## BEGIN DATASET EXTRACT

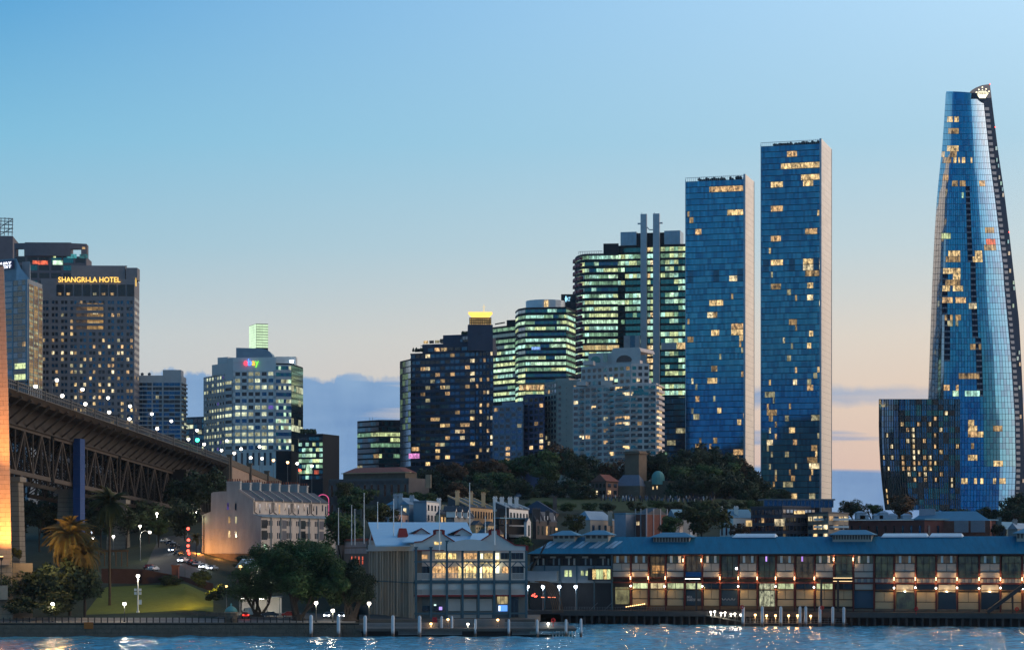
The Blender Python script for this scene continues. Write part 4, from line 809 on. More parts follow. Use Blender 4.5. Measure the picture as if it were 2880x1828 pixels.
# podium block of the curved tower
b = Bld('curved_podium', 'dark curved hotel block with lit rooms at foot of the tallest tower', 'hotel', P2(2570, 1220), 8)
def pod_pt(s_, v, inset=0):
    l = 2472 + 16 * max(0, (v - 1180) / 240) ** 2; u = l + (2700 - l) * s_; Y = 1225 + 20 * max(0, .3 - s_) ** 1.5 / .164 + inset + 6 * s_; return P(u, v, Y)
SP = [0, .03, .07, .12, .18, .25] + [.25 + .75 * (i + 1) / 11 for i in range(11)]; VP = [1122 + 15.6 * j for j in range(21)]; core = b.mb('core', slab_d, roof_dk); mts = [g_dark, g_teal, g_navy, warm[0], warm[1], warm[2]]
rg = [[pod_pt(s_, v, .5) for s_ in SP] + [P(2690, v, 1265), P(2500, v, 1270)] for v in VP]; nk = len(rg[0])
for r_ in rg: core.v += [tuple(p) for p in r_]
for a in range(len(rg) - 1):
    for i in range(nk): core.f.append((a * nk + (i + 1) % nk, a * nk + i, (a + 1) * nk + i, (a + 1) * nk + (i + 1) % nk)); core.m.append(0)
core.f.append(tuple(range(nk))); core.m.append(1)
fin = b.mb('fins', M('bronze_fin', (.10, .09, .075), .45, metal=.5))
for j in range(20):
    for i in range(len(SP) - 1):
        mb = MB(); q = .12 if i < 4 else .1; lit_ = R.random() < (.38 if 4 < i < 13 and 2 < j < 15 else .06); a, c, v0, v1 = SP[i] + (SP[i + 1] - SP[i]) * (.30 if lit_ else .06), SP[i + 1] - (SP[i + 1] - SP[i]) * (.25 if lit_ else .06), VP[j] + (3 if lit_ else 1), VP[j + 1] - (2 if lit_ else 0)
        mb.hexa([pod_pt(a, v1), pod_pt(c, v1), pod_pt(c, v1, .3), pod_pt(a, v1, .3), pod_pt(a, v0), pod_pt(c, v0), pod_pt(c, v0, .3), pod_pt(a, v0, .3)])
        m_ = R.choice(warm) if lit_ else R.choice([g_dark, g_teal, g_navy, g_navy, g_blue2]); mb.build('window', m_, b.o)
for s_ in [i / 34 for i in range(35)]:
    for j in range(0, 20, 4): fin.beam(pod_pt(s_, VP[j], -.15), pod_pt(s_, VP[j + 4], -.15), .14, .3)
emblem(2484, 1136, 16, 18, 1238, b.o, EM('emblem_dim', (1, .85, .5), .35)); b.finish()
# ================================================================== BRIDGE APPROACH
def hit(u, v, Y0=579, Y1=1100):
    """where the sight line of a pixel meets the ground"""
    Y = Y0
    while Y < Y1:
        if Z(v, Y) <= gz(u, Y) + .02: return Y
        Y += .5
    return Y1
granite = M('pylon_granite', (.34, .27, .20), .9, .22, .7, bump=.5); gjoint = M('granite_joint', (.10, .08, .06), .95)
p = thing('bridge_pylon', 'floodlit granite bridge pylon cut by the left edge', 'pylon', (X(-30, 585), 590, 3))
core = MB(); HL = [(3, 36), (14, 33), (22, 30.5), (60, 22), (92, 9)]
def pyl_u(z):
    for (a, x), (b_, y) in zip(HL, HL[1:]):
        if z <= b_: return x + (y - x) * (z - a) / (b_ - a)
    return HL[-1][1]
zz = [3, 14, 22, 40, 60, 80, 92]
for a, c in zip(zz, zz[1:]):
    ua, uc = pyl_u(a), pyl_u(c)
    core.prism([P2(-220, 586), P2(ua, 586), P2(ua, 602), P2(-220, 602)], a, c, 0, 0, [P2(-220, 586), P2(uc, 586), P2(uc, 602), P2(-220, 602)])
core.build('core', gjoint, p)
bm = {}
z = 3.0; k = 0
while z < 91.2:
    h = 1.15; u = pyl_u(z + .5); x1 = X(u, 586) + .12; kk = 0; lw = 2.6
    x = x1
    while x > X(-60, 586):
        wd = lw * (.5 if (kk == 0 and k % 2) else 1)
        if 'b' not in bm:
            q = MB(); q.box(-.5, .5, -.5, .5, -.5, .5); bm['b'] = q.mesh('stone_block', granite)
        if X(-22, 586) < x: inst(bm['b'], 'stone_block', p, (x - wd / 2, 586 + .12, z + h / 2), 0, (wd - .06, .36, h - .06))
        x -= wd; kk += 1
    z += h; k += 1
q = MB(); q.prism([P2(-60, 583.5), P2(27, 583.5), P2(27, 586), P2(-60, 586)], 17.5, 19.0); q.prism([P2(-60, 582), P2(22, 582), P2(22, 586), P2(-60, 586)], 9, 12.5); q.build('ledge', granite, p)
fl = thing('floodlight', 'floodlight washing the base of the pylon in orange', 'light', P(4, 1570, 581)); q = MB(); q.lathe(P(4, 1572, 580), [(.1, -.5), (.35, 0), (.5, .5), (.45, .6)], 10); q.build('lamp_head', black_m, fl); q = MB(); q.lathe(P(4, 1572, 580), [(.42, .62), (.42, .7)], 10); q.build('lens', lamp_o, fl); q = MB(); q.tube(P(4, 1578, 580) - Vector((0, 0, 6)), P(4, 1573, 580), .1); q.build('pole', black_m, fl)
def light(name, loc, power, colr, parent, radius=.25, spot=None, aim=None, blend=.6):
    l = bpy.data.lights.new(name, 'SPOT' if spot else 'POINT'); l.energy = power; l.color = colr; l.shadow_soft_size = radius
    o = bpy.data.objects.new(name, l); col.objects.link(o)
    if parent: o.parent = parent; po = parent['_o']; o.location = tuple(a - c for a, c in zip(loc, po))
    else: o.location = loc
    if spot:
        l.spot_size = math.radians(spot); l.spot_blend = blend; d = Vector(aim) - Vector(loc); o.rotation_euler = d.to_track_quat('-Z', 'Y').to_euler()
    return o
light('flood', P(6, 1572, 576), 80000, (1, .36, .08), fl, .4, 110, P(8, 1300, 586))
light('flood_high', P(12, 1572, 575), 420000, (1, .36, .09), fl, .4, 30, P(2, 900, 587))
light('flood_low', P(10, 1545, 579), 500, (1, .50, .15), fl, .4)
# entrance walls beside the pylon base
q = MB(); q.prism([P2(36, 590), P2(92, 590), P2(92, 597), P2(36, 597)], 3, Z(1583, 590)); tag(q.build('base_wall', granite), 'pale lit wall at foot of the pylon', 'wall')

A3, B3 = Vector((X(22, 600), 600, 64.6)), Vector((X(645, 900), 900, 56.6))
dl = Vector((B3.x - A3.x, B3.y - A3.y)).length; bf = Fr((A3.x, A3.y), (B3.x, B3.y))   # x along the bridge, y towards the west (right)
slope = (B3.z - A3.z) / dl
def bz(x, h): return A3.z + slope * x + h
br = thing('bridge_approach', 'dark steel truss approach spans of the bridge descending to the right', 'bridge', (A3.x, A3.y, 3))
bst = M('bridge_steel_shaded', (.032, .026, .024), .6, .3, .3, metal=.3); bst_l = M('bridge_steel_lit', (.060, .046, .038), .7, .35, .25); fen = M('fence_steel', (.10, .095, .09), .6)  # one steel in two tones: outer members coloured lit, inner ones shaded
q = MB(); n_ = 40
for i in range(n_):
    a, c = dl * i / n_, dl * (i + 1) / n_
    q.hexa([bf(a, -46, bz(a, -3.6)), bf(a, -1.2, bz(a, -3.6)), bf(c, -1.2, bz(c, -3.6)), bf(c, -46, bz(c, -3.6)), bf(a, -46, bz(a, -2.2)), bf(a, 0, bz(a, -2.2)), bf(c, 0, bz(c, -2.2)), bf(c, -46, bz(c, -2.2))])
q.build('deck', bst, br)
q = MB()
for h in (-2.2, -.9, 0): q.hexa([bf(0, -.15, bz(0, h)), bf(0, .1, bz(0, h)), bf(dl, .1, bz(dl, h)), bf(dl, -.15, bz(dl, h)), bf(0, -.15, bz(0, h + .25)), bf(0, .1, bz(0, h + .25)), bf(dl, .1, bz(dl, h + .25)), bf(dl, -.15, bz(dl, h + .25))])
q.build('parapet_rail', fen, br)
q = MB(); q.box(-.16, .16, -.12, .12, -1.1, 1.1); pm = q.mesh('parapet_post', fen); nP = 170
for i in range(nP): x = dl * (i + .5) / nP; inst(pm, 'parapet_post', br, bf(x, .02, bz(x, -1.05)), bf.a)
q = MB(); q.box(-.30, .30, -.3, .3, -1.4, 1.6); pm2 = q.mesh('parapet_pier', fen)
for i in range(11): x = dl * (i + .3) / 11; inst(pm2, 'parapet_pier', br, bf(x, .05, bz(x, -1.0)), bf.a)
# raking brackets under the footway
q = MB(); q.beam(bf(0, 0, 0), bf(0, 0, 0) and (bf(0, -7, -9)), .45, .5); 
for i in range(32):
    x = dl * (i + .5) / 32; q = MB(); q.beam(bf(x, -.3, bz(x, -3.2)), bf(x, -7, bz(x, -8.6)), .4, .5); q.build('bracket', bst_l, br)
q = MB(); q.hexa([bf(0, -7.4, bz(0, -9)), bf(0, -7.0, bz(0, -9)), bf(dl, -7.0, bz(dl, -9)), bf(dl, -7.4, bz(dl, -9)), bf(0, -7.4, bz(0, -3.4)), bf(0, -7.0, bz(0, -3.4)), bf(dl, -7.0, bz(dl, -3.4)), bf(dl, -7.4, bz(dl, -3.4))]); q.build('side_girder', bst, br)
TH, TB = -9.3, -21.4                                    # chord heights below deck
spans = [(0, 70), (74, 152), (156, 236), (240, 300)]
for yo, near in ((-8, True), (-20, False), (-38, False)):
    for a, c in spans:
        c = min(c, dl)
        for h, wd in ((TH, 1.0), (TB, 1.2)):
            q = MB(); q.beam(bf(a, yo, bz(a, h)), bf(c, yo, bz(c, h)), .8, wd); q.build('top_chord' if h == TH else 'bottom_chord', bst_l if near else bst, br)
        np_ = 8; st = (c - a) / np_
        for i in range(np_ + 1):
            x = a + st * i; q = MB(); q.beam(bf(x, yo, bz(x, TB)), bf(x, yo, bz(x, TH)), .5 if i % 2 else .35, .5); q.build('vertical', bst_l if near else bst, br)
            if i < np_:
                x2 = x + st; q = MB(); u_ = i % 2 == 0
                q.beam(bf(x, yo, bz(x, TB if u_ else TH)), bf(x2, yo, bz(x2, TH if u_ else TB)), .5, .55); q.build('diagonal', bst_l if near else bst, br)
q = MB()
for a, c in spans:
    for i in range(9):
        x = a + (c - a) * i / 8
        for y0_, y1_ in ((-8, -20), (-20, -38)):
            q.beam(bf(x, y0_, bz(x, TB)), bf(x, y1_, bz(x, TH)), .3, .3); q.beam(bf(x, y0_, bz(x, TH)), bf(x, y1_, bz(x, TB)), .3, .3)
o = q.build('cross_bracing', bst, br); o['kind'] = 'stuff'
q = MB(); q.lbox(bf, 235, 245, -9, -3, bz(240, -17), bz(240, -8)); q.build('inspection_cabin', bst, br)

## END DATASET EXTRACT

CHALLENGE: Output exactly the lines above, from the one holding "np_ = 8; st = (c - a) / np_" through the end of the data, including the first and last.

RESULT OF THIS EXERCISE:
        np_ = 8; st = (c - a) / np_
        for i in range(np_ + 1):
            x = a + st * i; q = MB(); q.beam(bf(x, yo, bz(x, TB)), bf(x, yo, bz(x, TH)), .5 if i % 2 else .35, .5); q.build('vertical', bst_l if near else bst, br)
            if i < np_:
                x2 = x + st; q = MB(); u_ = i % 2 == 0
                q.beam(bf(x, yo, bz(x, TB if u_ else TH)), bf(x2, yo, bz(x2, TH if u_ else TB)), .5, .55); q.build('diagonal', bst_l if near else bst, br)
q = MB()
for a, c in spans:
    for i in range(9):
        x = a + (c - a) * i / 8
        for y0_, y1_ in ((-8, -20), (-20, -38)):
            q.beam(bf(x, y0_, bz(x, TB)), bf(x, y1_, bz(x, TH)), .3, .3); q.beam(bf(x, y0_, bz(x, TH)), bf(x, y1_, bz(x, TB)), .3, .3)
o = q.build('cross_bracing', bst, br); o['kind'] = 'stuff'
q = MB(); q.lbox(bf, 235, 245, -9, -3, bz(240, -17), bz(240, -8)); q.build('inspection_cabin', bst, br)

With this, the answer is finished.